Потерявшие в борьбе с сицилийскими греками все свои территориальные приобретения, лишенные поддержки Регия, где к этому времени восстание кампанского гарнизона было уже подавлено, вступая в союз с Карфагеном, а затем и с Римом мамертинцы были уже, конечно, не такими, как 20 лет перед тем, когда они произвели социальный переворот в Мессане. У ближайшего поколения мамертинцев те идеи, под знаком которых их отцами был совершен этот переворот, неминуемо должны были утратить свою остроту точно так же, как подчинившаяся карфагенским и римским порядкам мамертинская община неминуемо должна была обратиться в обычную рабовладельческую общину. Естественно, что в этих условиях рассказ о происхождении мамертинцев должен был постепенно принять такую форму, в которой он уже не шокировал бы мамертинское потомство. В таком измененном виде и должна была попасть в руки Альфия история происхождения мамертинцев, в [207] интересы которого вряд ли входила забота о восстановлении исторической истины.

О восстании римско–кампанского гарнизона Регия около 280 г. до н.э. сохранились тоже скудные и отрывочные известия, при том не во всем между собою согласные. Так, например, Полибий[31] и Диодор[32], сообщения которого восходят к Фабию Пиктору, относят посылку римлянами гарнизона в Регий к началу войны с Пирром, в то время как Дионисий Галикарнасский, пользуясь другими (как показал Белох, более точными[33]) данными, имеет в виду несколько более раннее время — 282 г. до н.э., когда Фурии подверглись нападению бруттиев и луканов, грабивших их земли. Это свидетельство косвенно подтверждает и Полибий[34], сообщающий, подобно Дионисию, будто регийцы сами просили римлян о помощи.
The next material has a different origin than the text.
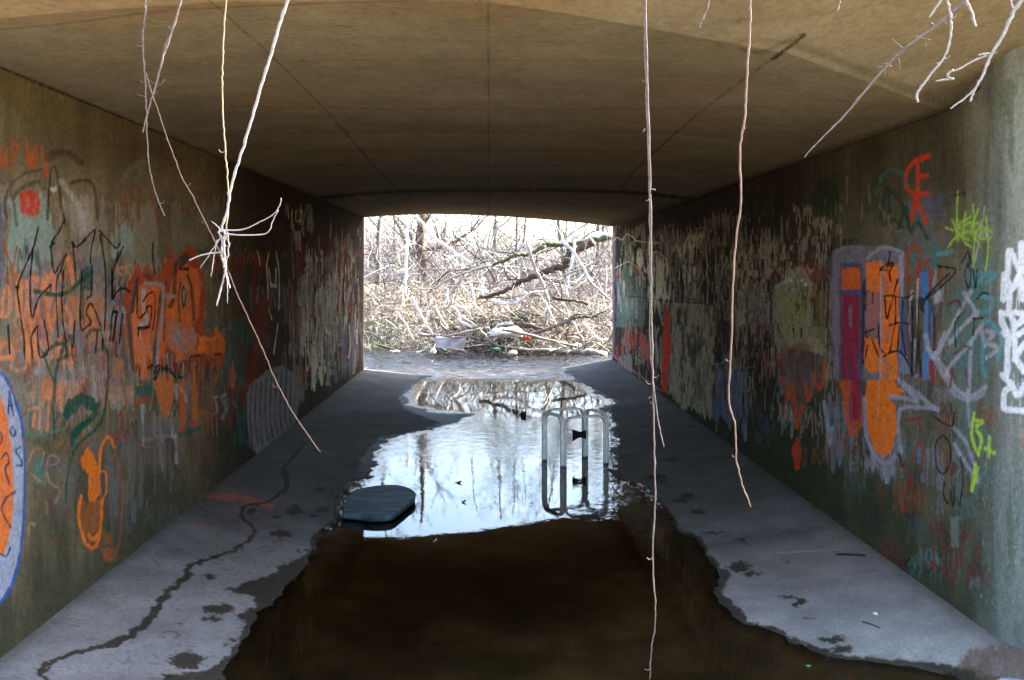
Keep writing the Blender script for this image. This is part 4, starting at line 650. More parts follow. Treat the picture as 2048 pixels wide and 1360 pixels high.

Это было бы мало вероятно, если бы это событие относилось ко времени войны с Пирром, у которого регийским грекам и было бы естественней всего искать защиту, что они, впрочем, как будто и пытались сделать, уже имея в стенах своего города римский гарнизон[35]. Это последнее обстоятельство и послужило, вероятней всего, ближайшим поводом для совершенного Децием Юбеллином (родом из кампанцев, военным трибуном, командовавшим римским гарнизоном Регия) государственного переворота в городе. Гарнизон этот, по словам Дионисия Галикарнасского, состоял из кампанцев и отчасти из сидицинов — жителей области на границе Кампании и Лация[36], составлявших, очевидно, вместе один легион, о котором и говорит, как о legio Campana, Ливий[37].
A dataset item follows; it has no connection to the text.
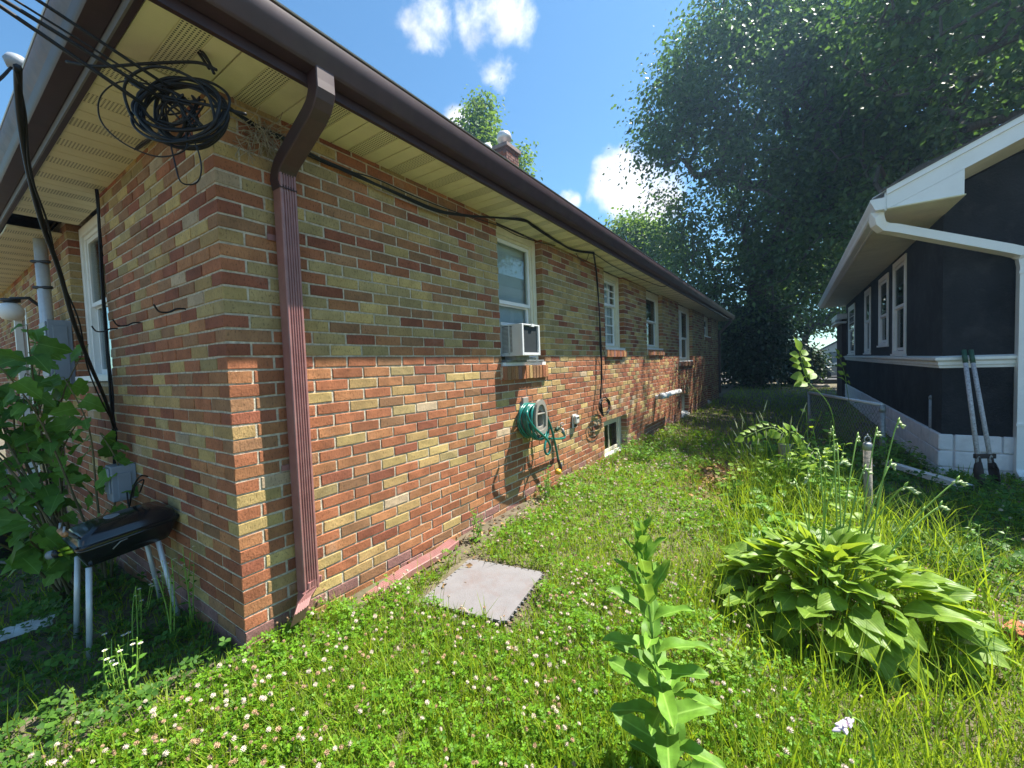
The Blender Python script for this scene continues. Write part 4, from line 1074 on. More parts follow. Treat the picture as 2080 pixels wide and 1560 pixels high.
m = MB(); m.lathe((-.12, -.2, .24), [(.01, .03), (.05, .02), (.07, .0), (.06, -.05)], 8); m.build("cloth", pmat("pink cloth", (.6, .22, .25), .15, 20, .9), TB, True)
a, b = onZ(-60, 1310, -.15), onZ(112, 1255, -.13)
m = MB(); m.bar(a, b, .12, .022); o = m.build("painted_board", pmat("flaking white board", (.55, .58, .60), .2, 15, .7, dirt=((.2, .18, .16), .6), dscale=14), None); tag(o, "flaking white painted board lying in the weeds at the lower left edge", "board")
a, b = onD(-30, 1140, 2.6), onD(92, 1148, 2.9)
tag(MB().tube([a, b], .008, 8).build("metal_rod", GREYM, None, True), "thin grey metal rod sticking in level from the left edge beside the grill", "rod")

# ------------------------------------------------------------------ foam tile with interlocking edges
tzc = -.108
TL = [onZ(945, 1137, tzc), onZ(1102, 1160, tzc), onZ(1025, 1268, tzc), onZ(868, 1215, tzc)]
c0 = sum(TL) / 4; ux = (TL[1] - TL[0] + TL[2] - TL[3]); ux /= np.linalg.norm(ux); uy = np.cross((0, 0, 1), ux); Lh = .285
def toothed(n=12, d=.016):
    out_ = []
    for s in range(4):
        for i in range(n):
            for t, o in ((i / n + .02, 0), (i / n + .015, d), ((i + .55) / n - .01, d), ((i + .55) / n - .015, 0)):
                u, v = -Lh + 2 * Lh * t, -Lh - (o if s in (0, 1) else -o * .0 - (o if s else 0))
                q = [(u, v), (-v, u), (-u, -v), (v, -u)][s]; out_.append(q)
    return out_
tp = toothed(); m = MB(); n = len(tp)
bend = lambda u, v: .006 * math.sin(u * 5) * math.cos(v * 4) + .05 * max(0, u - .15) * max(0, -v)
k0 = [tuple(c0 + ux * u + uy * v + np.array((0, 0, bend(u, v)))) for u, v in tp]
m.v = k0 + [(x, y, z - .012) for x, y, z in k0]
m.f = [tuple(range(n)), tuple(range(2 * n - 1, n - 1, -1))] + [(j, n + j, n + (j + 1) % n, (j + 1) % n) for j in range(n)]; m.m = [0] * len(m.f)
o = fix_normals(m.build("foam_tile", FOAM)); tag(o, "square grey interlocking foam tile lying flat on the clover", "foam mat")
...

Истинной причиной переворота Дионисий выставляет все ту же зависть, развившуюся в кампанцах при виде богатой жизни регийских граждан, на пирах которых в их просторных и роскошно обставленных жилищах они присутствовали в качестве гостей. Большую роль в создании соответствующих настроений среди кампанцев играл, по словам Дионисия, писец Деция, которого он, не скупясь, наделяет всяческими скверными качествами (πανοὔργον ἄνδρα καί πάσης πονηρίας ἀρχιτέκτονα). В этом человеке, [208] представителе интеллигентного труда, не чуждого, быть может, весьма распространенных стоических идей, следует видеть вдохновителя и идеолога этого восстания, так как именно он, по свидетельству Дионисия[38], приводил кампанцам в пример успех предприятия мамертинцев в Мессане и советовал, перебив регийских граждан, поделить между собою их имущество.
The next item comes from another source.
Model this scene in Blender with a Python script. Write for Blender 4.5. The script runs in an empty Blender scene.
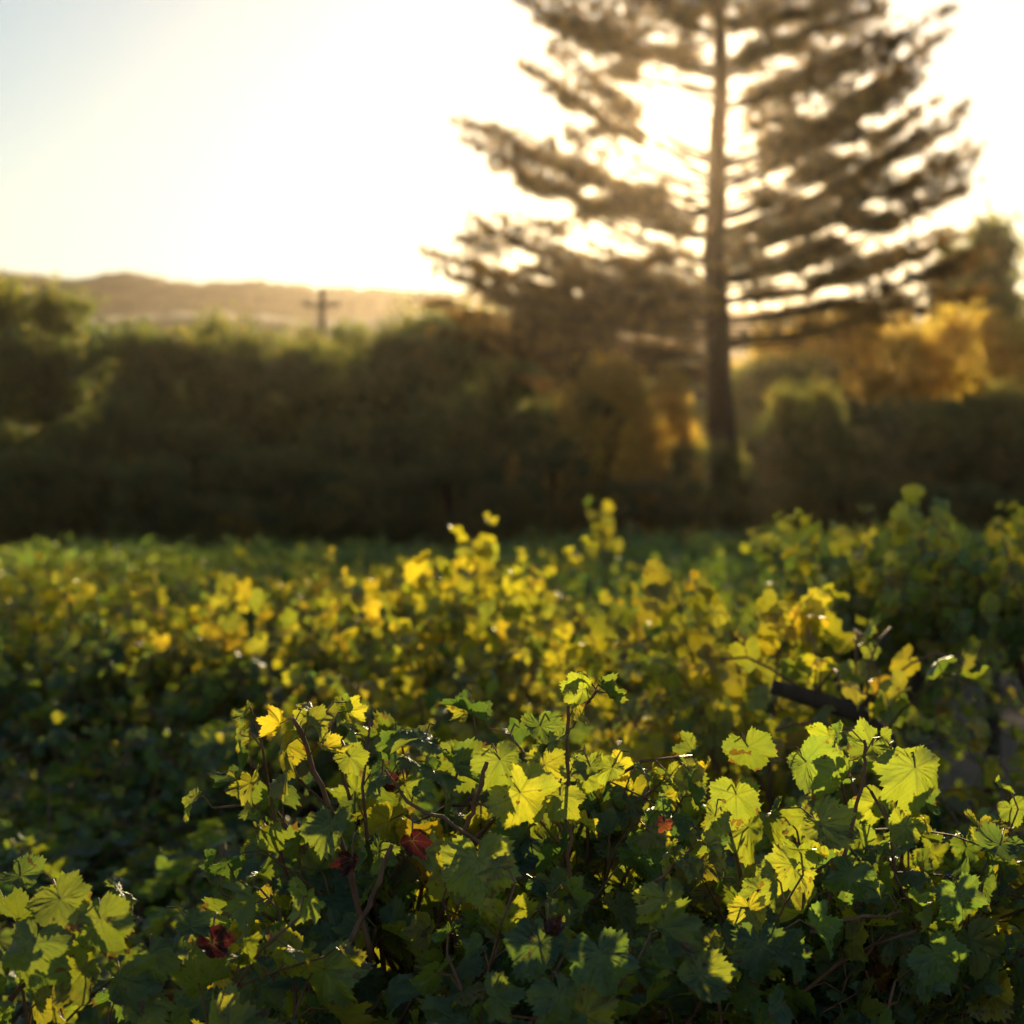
import bpy, math, random
import numpy as np

# ------------------------------------------------------------------ camera, sky, sun, exposure
SC = bpy.context.scene
COL = SC.collection
F = 1991.0                      # focal length in pixels of the 1024 px frame
EYE = 1.65

cam_d = bpy.data.cameras.new('camera')
cam_d.sensor_width = 36.0
cam_d.lens = 70.0
cam_d.clip_start = 0.05
cam_d.clip_end = 9000.0
cam_d.dof.use_dof = True
cam_d.dof.focus_distance = 2.85
cam_d.dof.aperture_fstop = 4.3
cam_d.dof.aperture_blades = 9
cam = bpy.data.objects.new('camera', cam_d)
cam.location = (0, 0, EYE)
cam.rotation_euler = (math.radians(90), 0, 0)
COL.objects.link(cam)
SC.camera = cam

SUN_EL = math.radians(11.4)
SUN_AZ = math.radians(5.1)      # to the right of +Y
w = bpy.data.worlds.new("World")
SC.world = w
w.use_nodes = True
wn = w.node_tree
bg = wn.nodes['Background']
sky = wn.nodes.new('ShaderNodeTexSky')
sky.sky_type = 'NISHITA'
sky.sun_disc = False
sky.sun_elevation = SUN_EL
sky.sun_rotation = SUN_AZ
sky.altitude = 100
sky.air_density = 1.15
sky.dust_density = 0.28
sky.ozone_density = 1.3
wn.links.new(sky.outputs[0], bg.inputs[0])
bg.inputs[1].default_value = 0.05

sun_d = bpy.data.lights.new('sun', 'SUN')
sun_d.energy = 5.0
sun_d.angle = math.radians(0.6)
sun_d.color = (1.0, 0.77, 0.44)
sun = bpy.data.objects.new('sun', sun_d)
sun.rotation_euler = (math.radians(90) - SUN_EL, 0, math.radians(180) - SUN_AZ)
COL.objects.link(sun)
SC.view_settings.view_transform = 'Standard'
SC.view_settings.look = 'None'
SC.view_settings.exposure = 1.13
SC.view_settings.gamma = 1.0
c = SC.cycles
c.use_denoising = True
c.max_bounces = 8
c.diffuse_bounces = 4
c.glossy_bounces = 2
c.transmission_bounces = 5
c.volume_bounces = 0
c.transparent_max_bounces = 6
c.sample_clamp_indirect = 6.0
c.caustics_reflective = False
c.caustics_refractive = False

def at(px, py, D):
    """a point of the place at D metres ahead, seen at that pixel of the photograph"""
    return np.array([(px - 512) / F * D, D, EYE + (512 - py) / F * D])

# ------------------------------------------------------------------ helpers
def tag(o, label=None, cat=None, group=None, kind=None):
    if label: o['label'] = label
    if cat: o['category'] = cat
    if group: o['group'] = group
    if kind: o['kind'] = kind
    return o

def empty(name, loc=(0, 0, 0), rz=0.0):
    o = bpy.data.objects.new(name, None)
    o.location = tuple(float(v) for v in loc)
    o.rotation_euler = (0, 0, rz)
    o.empty_display_size = 0.2
    COL.objects.link(o)
    return o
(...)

О том, что мессинские мамертинцы служили для регийских кампанцев не только примером, но и оказывали им прямую поддержку, свидетельствуют единодушно все сохранившиеся источники. Дионисий же прямо говорит о военном союзе (συμμαχία), заключенном между Децием и мамертинцами[39]. Представляется достаточно правдоподобным, что предательство регийцев по отношению к римлянам и их попытка открыть ворота города для войск Пирра послужила лишь поводом для революционных действий кампанцев. Во всяком случае это обстоятельство не явилось оправданием для них в глазах римского сената, предпринявшего против Деция в 278 г. до н.э. по окончании войны с Пирром[40] карательную экспедицию под командованием консула Г. Фабриция Лусцина. Дионисий Галикарнасский сохранил, однако, параллельный рассказ, соответственно которому восстание регийского гарнизона было подавлено лишь в 270 г. до н.э. консулом Г. Генуцием. Для согласования со своим же предшествующим изложением Дионисий относит это сообщение ко второму якобы восстанию в Регии (δευτέρα έπανάστασις ). Однако как из рассказа о ходе и об исходе этого восстания, так и из сообщения Полибия[41] явствует, что речь идет все о том же восстании под руководством Деция Юбеллина и его писца, конец которого, таким образом, быть может, имел место лишь в 270 г. до н.э.

Римляне жестоко расправились с регийскими кампанцами. Заговорщики (а по версии Диодора, изложенной в кн. XX, 16, весь гарнизон) были казнены в Риме на форуме после жестокой и позорной экзекуции. Деций и его писец покончили жизнь самоубийством[42].